While the design of modern homes is to retain as much energy as possible while minimizing the cost of heating and cooling, that very design can have a negative impact on your Dunstable home’s indoor air quality. Because air cannot pass freely between indoor and outdoor environments, you are stuck breathing the same air day after day.

Luckily, there are t options that will exchange the heat in your indoor air to the outdoor air as it enters your home. In effect, you can retain all of the heat your home produces each day before it leaves the house. It works equally well in the summer to retain the cooled air your air conditioning units produce.

How Heat Recovery Works

Heat recovery ventilators come in many forms, including simple ventilation, heat exchange, or air exchanging. There are even some indoor heat pumps that will carefully draw heat from the air as it’s removed from your home and recirculate it through your air ducts.

The idea is the same no matter how the system is installed. As air leaves your home through a ventilator, a counter-flow heat exchanger transfers energy between the air leaving and entering your home. So, instead of warm air leaving and cold air entering, the air coming into your home takes the heat from the air leaving your home. Air comes and goes, but heat stays inside.

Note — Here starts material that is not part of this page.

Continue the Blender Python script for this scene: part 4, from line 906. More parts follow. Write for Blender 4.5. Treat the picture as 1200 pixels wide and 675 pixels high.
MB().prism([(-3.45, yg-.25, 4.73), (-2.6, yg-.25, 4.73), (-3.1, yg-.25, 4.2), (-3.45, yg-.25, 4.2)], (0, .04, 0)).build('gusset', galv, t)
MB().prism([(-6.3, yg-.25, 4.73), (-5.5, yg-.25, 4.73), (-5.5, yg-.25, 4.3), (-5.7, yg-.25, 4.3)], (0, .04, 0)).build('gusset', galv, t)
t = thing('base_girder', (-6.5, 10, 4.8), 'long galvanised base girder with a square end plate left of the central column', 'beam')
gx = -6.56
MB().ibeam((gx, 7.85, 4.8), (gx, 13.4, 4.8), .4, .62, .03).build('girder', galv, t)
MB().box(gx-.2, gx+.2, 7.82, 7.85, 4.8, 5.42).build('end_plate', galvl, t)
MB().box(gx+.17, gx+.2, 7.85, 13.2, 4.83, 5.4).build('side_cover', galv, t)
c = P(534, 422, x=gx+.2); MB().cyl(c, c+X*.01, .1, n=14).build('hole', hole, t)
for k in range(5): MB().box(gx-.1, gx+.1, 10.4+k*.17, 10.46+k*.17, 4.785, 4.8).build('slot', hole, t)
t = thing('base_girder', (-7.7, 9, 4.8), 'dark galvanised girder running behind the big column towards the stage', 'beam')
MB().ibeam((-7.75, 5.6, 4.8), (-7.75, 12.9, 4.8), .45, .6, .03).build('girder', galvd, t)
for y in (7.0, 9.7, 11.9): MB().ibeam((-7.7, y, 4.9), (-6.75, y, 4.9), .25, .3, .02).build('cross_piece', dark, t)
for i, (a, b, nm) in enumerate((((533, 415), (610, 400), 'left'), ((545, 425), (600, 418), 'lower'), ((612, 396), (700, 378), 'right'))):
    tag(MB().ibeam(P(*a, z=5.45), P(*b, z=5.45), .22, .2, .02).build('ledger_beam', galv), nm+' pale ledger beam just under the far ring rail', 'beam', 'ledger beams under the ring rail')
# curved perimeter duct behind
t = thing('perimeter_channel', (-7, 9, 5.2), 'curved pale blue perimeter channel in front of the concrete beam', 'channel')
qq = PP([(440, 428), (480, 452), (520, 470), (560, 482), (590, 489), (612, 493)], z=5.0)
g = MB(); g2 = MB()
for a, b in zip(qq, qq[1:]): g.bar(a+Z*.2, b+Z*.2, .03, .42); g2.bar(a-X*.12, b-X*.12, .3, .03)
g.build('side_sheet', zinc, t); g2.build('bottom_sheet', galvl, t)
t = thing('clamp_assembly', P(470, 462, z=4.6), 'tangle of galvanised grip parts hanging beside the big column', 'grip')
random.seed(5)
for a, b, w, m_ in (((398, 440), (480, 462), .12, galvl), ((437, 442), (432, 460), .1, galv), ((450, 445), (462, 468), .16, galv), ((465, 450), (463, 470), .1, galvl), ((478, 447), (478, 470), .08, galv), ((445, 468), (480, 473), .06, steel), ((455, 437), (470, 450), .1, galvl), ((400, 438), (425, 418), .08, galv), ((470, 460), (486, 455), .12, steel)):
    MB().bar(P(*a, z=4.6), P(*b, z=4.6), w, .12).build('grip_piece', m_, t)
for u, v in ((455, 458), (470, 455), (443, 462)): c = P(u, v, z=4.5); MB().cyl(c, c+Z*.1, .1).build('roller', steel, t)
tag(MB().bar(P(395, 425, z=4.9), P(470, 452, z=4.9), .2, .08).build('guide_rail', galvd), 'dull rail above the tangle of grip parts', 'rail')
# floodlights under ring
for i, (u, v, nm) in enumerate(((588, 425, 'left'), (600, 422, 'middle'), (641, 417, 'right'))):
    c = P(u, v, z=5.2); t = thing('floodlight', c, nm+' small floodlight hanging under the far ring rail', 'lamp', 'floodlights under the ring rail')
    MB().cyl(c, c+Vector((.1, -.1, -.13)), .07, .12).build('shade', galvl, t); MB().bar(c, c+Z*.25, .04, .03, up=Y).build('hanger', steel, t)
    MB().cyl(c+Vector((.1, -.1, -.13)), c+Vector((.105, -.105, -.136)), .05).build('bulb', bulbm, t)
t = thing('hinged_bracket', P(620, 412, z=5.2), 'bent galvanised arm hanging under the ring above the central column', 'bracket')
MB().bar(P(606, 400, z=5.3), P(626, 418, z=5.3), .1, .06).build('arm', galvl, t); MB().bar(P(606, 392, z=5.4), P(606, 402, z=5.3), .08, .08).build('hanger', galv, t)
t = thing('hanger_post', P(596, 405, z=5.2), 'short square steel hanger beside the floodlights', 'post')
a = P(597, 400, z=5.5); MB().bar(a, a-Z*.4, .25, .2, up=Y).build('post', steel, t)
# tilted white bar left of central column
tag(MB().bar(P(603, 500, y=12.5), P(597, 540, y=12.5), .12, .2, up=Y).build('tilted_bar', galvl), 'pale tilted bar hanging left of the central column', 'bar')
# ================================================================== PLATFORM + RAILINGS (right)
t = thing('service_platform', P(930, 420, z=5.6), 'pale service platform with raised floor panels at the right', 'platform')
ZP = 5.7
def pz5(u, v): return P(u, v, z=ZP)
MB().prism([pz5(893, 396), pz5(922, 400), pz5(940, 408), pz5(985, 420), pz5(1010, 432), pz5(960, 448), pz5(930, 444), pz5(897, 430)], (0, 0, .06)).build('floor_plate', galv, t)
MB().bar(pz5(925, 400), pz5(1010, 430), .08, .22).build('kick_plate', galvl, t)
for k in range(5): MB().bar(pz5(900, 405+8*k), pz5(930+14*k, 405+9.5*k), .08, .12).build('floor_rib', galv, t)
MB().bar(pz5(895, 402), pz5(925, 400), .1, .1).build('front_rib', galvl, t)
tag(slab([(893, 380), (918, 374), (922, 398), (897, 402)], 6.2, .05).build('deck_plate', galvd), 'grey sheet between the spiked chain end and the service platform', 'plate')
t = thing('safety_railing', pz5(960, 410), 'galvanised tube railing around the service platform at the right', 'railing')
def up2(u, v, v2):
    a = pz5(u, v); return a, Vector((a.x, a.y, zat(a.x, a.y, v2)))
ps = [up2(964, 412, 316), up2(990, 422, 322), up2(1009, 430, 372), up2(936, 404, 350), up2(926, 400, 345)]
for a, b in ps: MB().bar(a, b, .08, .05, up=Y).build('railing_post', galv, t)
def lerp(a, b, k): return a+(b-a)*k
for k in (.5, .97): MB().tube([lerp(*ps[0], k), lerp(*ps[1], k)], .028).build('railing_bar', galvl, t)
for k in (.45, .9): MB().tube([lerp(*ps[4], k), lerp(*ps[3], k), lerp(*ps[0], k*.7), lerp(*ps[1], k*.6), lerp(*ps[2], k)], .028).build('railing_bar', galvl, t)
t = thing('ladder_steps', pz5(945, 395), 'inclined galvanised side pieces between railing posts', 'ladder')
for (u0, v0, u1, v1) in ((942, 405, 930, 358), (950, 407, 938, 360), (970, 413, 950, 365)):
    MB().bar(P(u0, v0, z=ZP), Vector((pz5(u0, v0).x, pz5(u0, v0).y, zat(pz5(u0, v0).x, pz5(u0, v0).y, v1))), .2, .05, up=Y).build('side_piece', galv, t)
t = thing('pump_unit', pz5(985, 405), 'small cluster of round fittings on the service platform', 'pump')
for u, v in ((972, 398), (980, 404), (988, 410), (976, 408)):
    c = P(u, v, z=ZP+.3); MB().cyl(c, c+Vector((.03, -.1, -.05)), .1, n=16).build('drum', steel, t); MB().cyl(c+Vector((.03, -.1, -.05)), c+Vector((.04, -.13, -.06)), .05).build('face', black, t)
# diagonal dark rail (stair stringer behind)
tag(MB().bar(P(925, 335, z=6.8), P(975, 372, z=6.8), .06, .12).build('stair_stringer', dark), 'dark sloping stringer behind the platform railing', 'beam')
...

In the summer, the same system works in reverse to remove heat from the air coming into your home and keep it outside. The one thing to keep in mind with a heat recovery ventilator is that it doesn’t retain the humidity in your home as an energy recovery ventilator would. If you live in an area with very high or very low humidity during summer or winter, an ERV may be a better solution for your needs.

Air Quality Benefits

The goal of a good heat recovery ventilator is not just to retain the heated or cooled air in your home. It is also to ensure you have clean, fresh air to breathe each day. Most people don’t realize, but when you don’t circulate your air and your home is sealed up with enhanced weather-stripping and high quality insulation, unwanted contaminants begin to build up. A heat recovery ventilator makes sure you not only get fresh air, but that it’s properly filtered and the heat or cooling your comfort system produces is retained. No money is lost, energy is saved, and your family stays comfortable and healthy – everyone wins.